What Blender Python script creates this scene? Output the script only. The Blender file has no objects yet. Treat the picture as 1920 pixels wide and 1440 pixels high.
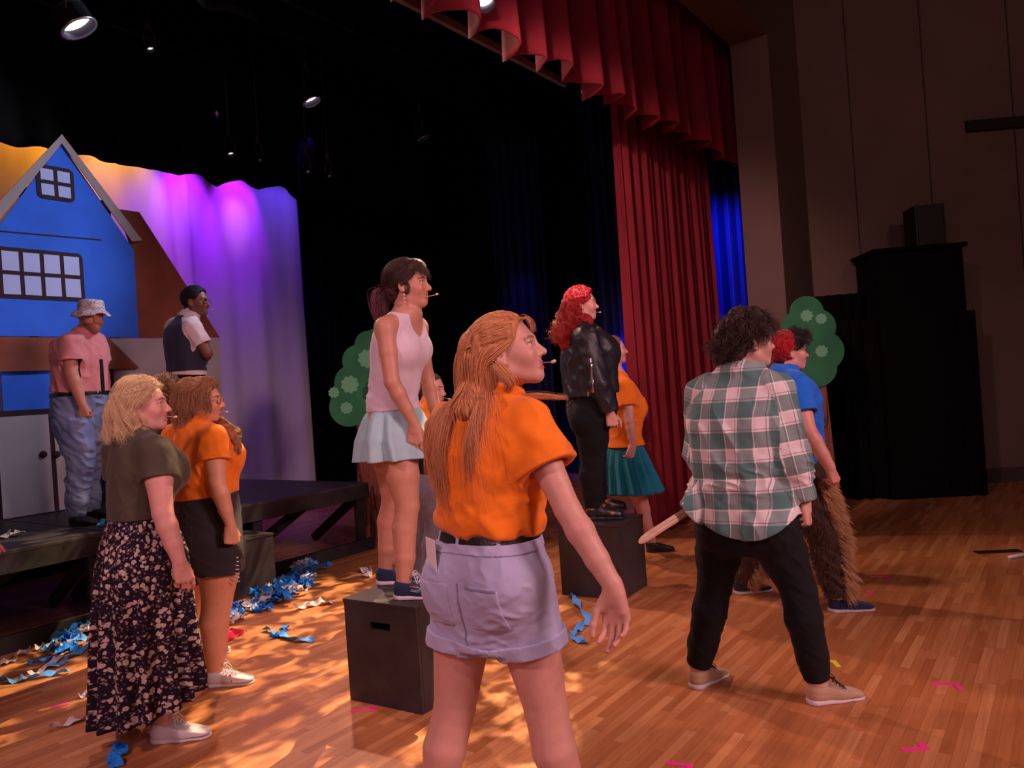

------------------------

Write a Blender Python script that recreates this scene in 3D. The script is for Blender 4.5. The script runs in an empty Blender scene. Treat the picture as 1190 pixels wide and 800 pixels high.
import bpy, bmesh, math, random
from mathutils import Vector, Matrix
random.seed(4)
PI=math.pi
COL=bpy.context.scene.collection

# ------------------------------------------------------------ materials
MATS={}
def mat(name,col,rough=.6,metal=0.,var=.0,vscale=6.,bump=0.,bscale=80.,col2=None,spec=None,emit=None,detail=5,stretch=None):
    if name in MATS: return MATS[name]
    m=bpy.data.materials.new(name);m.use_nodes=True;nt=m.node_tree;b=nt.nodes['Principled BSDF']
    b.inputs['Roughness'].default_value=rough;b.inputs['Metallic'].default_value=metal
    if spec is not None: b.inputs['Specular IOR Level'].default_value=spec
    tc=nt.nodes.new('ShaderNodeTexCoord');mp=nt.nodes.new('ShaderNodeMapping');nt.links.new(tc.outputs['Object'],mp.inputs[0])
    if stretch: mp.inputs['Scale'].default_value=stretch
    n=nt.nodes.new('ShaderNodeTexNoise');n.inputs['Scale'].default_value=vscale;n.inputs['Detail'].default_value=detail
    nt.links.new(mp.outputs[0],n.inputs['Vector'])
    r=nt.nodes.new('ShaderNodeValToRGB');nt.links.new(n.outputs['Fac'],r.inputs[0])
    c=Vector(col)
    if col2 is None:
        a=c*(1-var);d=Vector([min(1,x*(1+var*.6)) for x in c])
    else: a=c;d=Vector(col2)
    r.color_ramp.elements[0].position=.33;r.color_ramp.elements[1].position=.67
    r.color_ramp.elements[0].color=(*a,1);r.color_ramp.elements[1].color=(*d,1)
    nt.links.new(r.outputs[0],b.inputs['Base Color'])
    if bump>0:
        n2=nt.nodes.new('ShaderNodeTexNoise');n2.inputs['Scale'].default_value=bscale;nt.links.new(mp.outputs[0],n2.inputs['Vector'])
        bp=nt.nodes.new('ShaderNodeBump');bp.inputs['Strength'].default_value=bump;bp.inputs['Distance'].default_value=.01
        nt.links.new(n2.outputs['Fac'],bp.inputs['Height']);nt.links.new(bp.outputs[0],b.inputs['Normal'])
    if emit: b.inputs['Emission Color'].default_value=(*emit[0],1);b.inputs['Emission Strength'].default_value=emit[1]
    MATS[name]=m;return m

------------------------

#### [Stated goal]
Tally how many lines of the records hold the word "Python". Answer with the number only.

#### [Written solution]
2